Nevertheless, the condition of the kronwerk fortifications remained unsatisfactory throughout the 1830s. In 1849 Nicholas I approved a plan drawn up at his direction which provided the construction of a three-storey stone defence arsenal within the kronwerk, and the work was commenced in the next year. The battle might of this arsenal surpassed all of the fortress bastions, and it took on the defence functions of the Empress Anna Bastion. Subsequently, in 1852, the Emperor confirmed a plan for rebuilding and reinforcing the old fortifications of the kronwerk. In the autumn of 1853 war between Russia and Turkey broke out, and England and France soon joined in against Russia (this war, which ended in 1856, was called the Crimean War, since the main military theatre was the Crimea Peninsula). And thus once again the St Petersburg Fortress went on battle alert, but didn’t have the opportunity to fire at its opponents since the approach to the Neva delta by English and French vessels entering the
Gulf of Finland was deterred by Russian mines. In 1855 Nicholas I died.

His successor, Alexander II, was much less keen on the fortress as a military object, and in 1856 it was decided not to carry out most of the work that had been provided for under the plan signed in 1852. Some of the stone from the old dilapidated kronwerk fortifications was hauled away and within the period of 1874—77, in the interest of freeing space for artillery warehouses, the eighteenth-century fortifications were almost completely destroyed. The only remaining trace is a significant depression and raised area corresponding to the rampart which had once stood there. With regard to the glacis which surrounded the kronwerk on the east, north and west, it is worth mentioning that the Ministry of Finance, which dealt with this part of St Petersburg Island during the reign of Nicholas I, desiring to somehow improve its appearance, began in 1842 to lay out a park on the glacis, naming it the Alexander Park in honour of Nicholas I’s brother, Alexander I.


In 1865 a zoological park opened in the western part of the former glacis (now the Leningrad Zoo). In 1900 in the Alexander Park the Folk House was opened (subsequently this building was added onto many times, recon-structed, and changed owners). In 1906 the Orthopedic Institute (today the Vreden Institute of Traumatology and Orthopedics) was opened in the park and in 1911 a monument dedicated to the sailors of the destroyer Steregushchy, which was sunk during the Russo-Japanese War of 1904—5, was installed. Back on Fortress Island in the mid-nineteenth century the gates in the St Alexei Ravelin were closed up, and in 1874 the St Nicholas Gate was widened, and both facades were redone. During the period beginning in the mid-nineteenth century and including the beginning of the twentieth century, almost all (he curtain walls were rebuilt from two-storey into one-storey structures. In 1880—82 the canal traversing the island was filled in with building refuse. In 1889—92 the moat in front of the St Peter Curtain Wall was filled in, and in 1893 the same was done with the moat in front of the Vasilyevsky Island Curtain Wall.

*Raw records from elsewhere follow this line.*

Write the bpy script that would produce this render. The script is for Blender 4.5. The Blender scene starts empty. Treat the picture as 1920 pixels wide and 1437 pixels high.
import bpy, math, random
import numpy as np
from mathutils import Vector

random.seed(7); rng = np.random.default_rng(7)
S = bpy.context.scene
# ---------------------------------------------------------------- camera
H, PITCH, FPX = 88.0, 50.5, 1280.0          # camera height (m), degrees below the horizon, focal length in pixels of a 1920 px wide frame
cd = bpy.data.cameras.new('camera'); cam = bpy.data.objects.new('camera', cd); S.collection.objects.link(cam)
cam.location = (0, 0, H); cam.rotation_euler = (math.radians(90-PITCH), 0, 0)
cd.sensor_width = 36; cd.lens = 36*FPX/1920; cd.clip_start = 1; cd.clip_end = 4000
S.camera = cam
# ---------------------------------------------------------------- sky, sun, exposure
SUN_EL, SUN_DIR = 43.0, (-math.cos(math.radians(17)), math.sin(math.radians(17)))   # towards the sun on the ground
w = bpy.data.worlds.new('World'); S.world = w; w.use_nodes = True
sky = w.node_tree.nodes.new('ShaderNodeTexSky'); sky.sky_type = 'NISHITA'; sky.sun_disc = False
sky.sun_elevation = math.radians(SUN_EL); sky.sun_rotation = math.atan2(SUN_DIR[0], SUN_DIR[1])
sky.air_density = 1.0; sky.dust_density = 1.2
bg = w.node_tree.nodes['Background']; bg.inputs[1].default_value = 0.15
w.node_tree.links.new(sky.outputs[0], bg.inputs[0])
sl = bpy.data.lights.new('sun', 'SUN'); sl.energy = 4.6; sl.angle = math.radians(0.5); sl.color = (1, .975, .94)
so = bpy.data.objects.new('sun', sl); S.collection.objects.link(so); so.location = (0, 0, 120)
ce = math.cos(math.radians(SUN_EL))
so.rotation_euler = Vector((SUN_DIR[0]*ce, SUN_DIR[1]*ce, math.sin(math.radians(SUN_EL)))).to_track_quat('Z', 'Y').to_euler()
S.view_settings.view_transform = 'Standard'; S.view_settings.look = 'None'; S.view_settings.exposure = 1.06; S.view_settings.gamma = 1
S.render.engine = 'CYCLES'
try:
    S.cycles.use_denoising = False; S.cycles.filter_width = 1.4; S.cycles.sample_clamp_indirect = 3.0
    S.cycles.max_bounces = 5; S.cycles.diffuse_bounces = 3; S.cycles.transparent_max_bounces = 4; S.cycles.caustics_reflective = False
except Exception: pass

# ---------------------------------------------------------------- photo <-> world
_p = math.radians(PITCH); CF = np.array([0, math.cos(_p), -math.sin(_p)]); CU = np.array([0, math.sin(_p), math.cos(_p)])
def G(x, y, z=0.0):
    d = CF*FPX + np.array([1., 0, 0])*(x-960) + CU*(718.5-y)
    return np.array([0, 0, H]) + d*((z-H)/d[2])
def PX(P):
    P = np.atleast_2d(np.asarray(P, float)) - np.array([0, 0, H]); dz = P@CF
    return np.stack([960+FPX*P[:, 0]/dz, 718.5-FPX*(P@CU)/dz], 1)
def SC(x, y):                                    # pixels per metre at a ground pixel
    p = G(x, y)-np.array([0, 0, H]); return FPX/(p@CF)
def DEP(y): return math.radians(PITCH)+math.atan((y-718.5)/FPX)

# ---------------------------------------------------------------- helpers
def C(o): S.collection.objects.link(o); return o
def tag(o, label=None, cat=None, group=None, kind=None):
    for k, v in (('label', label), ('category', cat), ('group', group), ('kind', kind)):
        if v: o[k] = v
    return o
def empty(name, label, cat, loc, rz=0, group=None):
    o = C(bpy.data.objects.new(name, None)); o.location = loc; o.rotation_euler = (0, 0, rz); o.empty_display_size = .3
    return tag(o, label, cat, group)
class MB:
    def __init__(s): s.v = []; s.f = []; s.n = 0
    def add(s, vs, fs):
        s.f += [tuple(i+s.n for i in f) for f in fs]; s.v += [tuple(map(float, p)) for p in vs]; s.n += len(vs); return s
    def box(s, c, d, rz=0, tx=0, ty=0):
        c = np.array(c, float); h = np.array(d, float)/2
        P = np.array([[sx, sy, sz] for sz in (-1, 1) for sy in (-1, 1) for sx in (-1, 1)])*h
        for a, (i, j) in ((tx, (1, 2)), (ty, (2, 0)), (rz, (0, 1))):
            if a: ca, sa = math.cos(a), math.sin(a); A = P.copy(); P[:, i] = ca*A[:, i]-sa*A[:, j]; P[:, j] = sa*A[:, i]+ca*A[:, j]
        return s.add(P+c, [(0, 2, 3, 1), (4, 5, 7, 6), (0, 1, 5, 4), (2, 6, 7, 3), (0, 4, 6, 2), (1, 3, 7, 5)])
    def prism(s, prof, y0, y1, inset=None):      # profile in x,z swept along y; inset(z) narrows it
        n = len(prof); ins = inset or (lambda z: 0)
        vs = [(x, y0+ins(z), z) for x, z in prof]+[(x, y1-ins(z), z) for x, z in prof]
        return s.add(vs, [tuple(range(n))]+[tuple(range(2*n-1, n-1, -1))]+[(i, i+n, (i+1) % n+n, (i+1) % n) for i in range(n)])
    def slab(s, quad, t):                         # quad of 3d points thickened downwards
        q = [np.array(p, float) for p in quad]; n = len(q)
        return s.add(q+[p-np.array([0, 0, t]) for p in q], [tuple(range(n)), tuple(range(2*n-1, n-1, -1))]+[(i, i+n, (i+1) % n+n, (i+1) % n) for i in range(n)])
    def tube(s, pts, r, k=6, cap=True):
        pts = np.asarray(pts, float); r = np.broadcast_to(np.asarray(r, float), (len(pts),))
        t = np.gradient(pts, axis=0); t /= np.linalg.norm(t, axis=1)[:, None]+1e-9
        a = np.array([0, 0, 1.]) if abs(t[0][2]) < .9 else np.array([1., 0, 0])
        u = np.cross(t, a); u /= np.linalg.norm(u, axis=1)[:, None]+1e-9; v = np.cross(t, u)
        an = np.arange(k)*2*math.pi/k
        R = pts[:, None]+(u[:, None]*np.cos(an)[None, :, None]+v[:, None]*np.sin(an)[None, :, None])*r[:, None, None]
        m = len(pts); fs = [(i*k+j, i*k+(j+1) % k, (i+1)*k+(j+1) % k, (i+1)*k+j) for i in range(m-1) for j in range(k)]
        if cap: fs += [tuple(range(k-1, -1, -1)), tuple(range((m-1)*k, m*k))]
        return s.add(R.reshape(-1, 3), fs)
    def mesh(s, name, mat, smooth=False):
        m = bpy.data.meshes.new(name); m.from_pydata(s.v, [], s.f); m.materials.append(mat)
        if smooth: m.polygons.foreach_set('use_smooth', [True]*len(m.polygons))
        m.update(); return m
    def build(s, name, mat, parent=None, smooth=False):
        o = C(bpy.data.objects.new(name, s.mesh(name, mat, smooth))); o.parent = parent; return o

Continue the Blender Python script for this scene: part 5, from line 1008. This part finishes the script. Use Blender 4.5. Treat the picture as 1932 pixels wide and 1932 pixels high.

In 1892 work commenced on the construction of a permanent bridge (the Trinity, today Kirov Bridge) extending from the left bank of the Neva to St Petersburg Island. The floating bridge which had earlier joined the two river banks at this point was temporarily moved downstream during the construction period and installed so that it would lead to the fortress itself. In order to provide a thoroughfare through the fortress the grates were removed from the batardeaus near the Peter I and Peter II Bastions, a roadbed was laid over the filled-in moat in front of the St Peter Curtain Wall, and across the Kronwerk Strait another temporary wooden bridge was built.


After the beginning of World War I in 1914, and in connection with the official renaming of St Petersburg to Petrograd, the fortress as well came to be called the Petrograd Fortress. As the battle-field was distant from the northern Russian capital, the role that the fortress played was limited to receiving a few groups of war prisoners.

So the military history of the St Petersburg Fortress in pre-revolutionary Russia was quite unusual. The fortress on more than one occasion prepared for battle, it was rebuilt, armed, reinforced, but the enemy never once got close enough to be within its firing range. Throughout its pre-revolutionary history the St Petersburg Fortress never was exclusively a military object.